Senseless acts shatter sense of comfort

I don't work at Virginia Tech. But, today I feel shattered by the irrational murders of students, faculty and staff there. It's my job - a job I assumed on college campuses for 8 years as a paraprofessional and then professional live-in staff member - to take care of college students. And, today I feel I failed. I know I don't work at Virginia Tech, but the responsibility to care for students transcends campus boundaries or rivalries or distances between sleepy college towns.

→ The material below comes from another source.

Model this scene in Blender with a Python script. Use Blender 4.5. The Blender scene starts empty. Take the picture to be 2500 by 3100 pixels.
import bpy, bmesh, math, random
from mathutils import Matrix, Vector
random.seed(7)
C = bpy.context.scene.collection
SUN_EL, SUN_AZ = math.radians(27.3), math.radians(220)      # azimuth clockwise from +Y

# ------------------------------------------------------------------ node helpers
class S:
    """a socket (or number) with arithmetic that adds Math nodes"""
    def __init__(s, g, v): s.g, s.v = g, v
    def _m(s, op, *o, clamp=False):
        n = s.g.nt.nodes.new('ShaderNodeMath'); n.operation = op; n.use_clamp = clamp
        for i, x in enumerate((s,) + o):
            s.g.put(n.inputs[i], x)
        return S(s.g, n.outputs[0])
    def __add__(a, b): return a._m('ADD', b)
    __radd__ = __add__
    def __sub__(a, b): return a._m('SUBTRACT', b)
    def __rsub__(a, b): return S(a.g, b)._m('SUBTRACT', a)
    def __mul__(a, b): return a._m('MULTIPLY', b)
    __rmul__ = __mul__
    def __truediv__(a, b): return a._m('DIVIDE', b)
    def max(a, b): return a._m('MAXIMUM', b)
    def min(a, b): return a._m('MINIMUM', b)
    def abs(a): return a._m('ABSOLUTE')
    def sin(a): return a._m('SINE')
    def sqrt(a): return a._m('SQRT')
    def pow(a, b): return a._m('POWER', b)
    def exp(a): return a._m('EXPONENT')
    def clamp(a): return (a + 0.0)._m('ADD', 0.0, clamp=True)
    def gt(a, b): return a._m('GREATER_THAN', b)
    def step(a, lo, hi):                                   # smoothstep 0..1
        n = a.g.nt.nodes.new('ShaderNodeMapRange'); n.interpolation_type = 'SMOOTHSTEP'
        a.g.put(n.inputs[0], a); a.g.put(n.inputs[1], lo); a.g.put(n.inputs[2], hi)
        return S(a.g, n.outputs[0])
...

Now, as a doctoral student studying how to help students best learn and develop as scholars, civic-minded society members, and leaders of the future, I'm shaken. How can we achieve such lofty goals if our students cannot be and feel safe from one another and the outside world?

I do not know any of the 33 people who died today at Virginia Tech. But I do remember Jason and Mike Schordje, Andy Fluhart, Katie Odle, Charley Blondis, Jesse Valencia, and many other students or university staff who have died or been killed in my years working at universities. I can't imagine what it would be like to lose those campus community members 30 times over.

At CMSU, I watched students (mostly young men) be deployed to Iraq after 9/11. I remember crying for them, for their futures - many of them never returned. I vividly recall helping to organize a campus memorial service at Millikin when the Schordje brothers were killed in a car accident. In my mind's eye, I can see the men of Kappa Sig mourning the loss of a brother after a fire tore through their fraternity house the summer before I started grad school. I recollect the vigil at Mizzou for Charley - my sitting and thinking of our joking exchanges over a smoke - after he was shot to death at a party. And, every time another student dies, I feel the loss for their friends and families and classmates.

In college, a fraternity member in the house next door to my residence hall brought a loaded rifle into a chapter meeting. And he pointed it in the faces of his fraternity brothers, many of whom were residents in my small hall. I remember their faces - the fear - hours and days after the event. And our tiny campus was devastated by the reality we were dealt. In that incident, beyond the psychological terror experienced by the guys in that room, no one was physically harmed. But we lost something that day. Some may call it innocence.

In the background, on my television, I hear journalists ask the unfeeling questions they have to about today's events... how could this happen? why no lockdown? how come students didn't know? And, I know how hard those calls are to make. In spite of all our best efforts, we just cannot keep students safe enough. No matter how many times I try to stop a stranger from entering a locked residence hall, a trusting student behind me will let them slide by. And, I sit in classrooms all the time, never even thinking someone might be lurking in the hallway, planning my demise.

Maryland's President Mote issued a statement tonight that included this sentiment to which I can relate: "All of us in higher education are one at a moment such as this. While Blacksburg is hundreds of miles away, our anguish is not bounded by distance."

I ache for my higher education community. And I pray for its healing.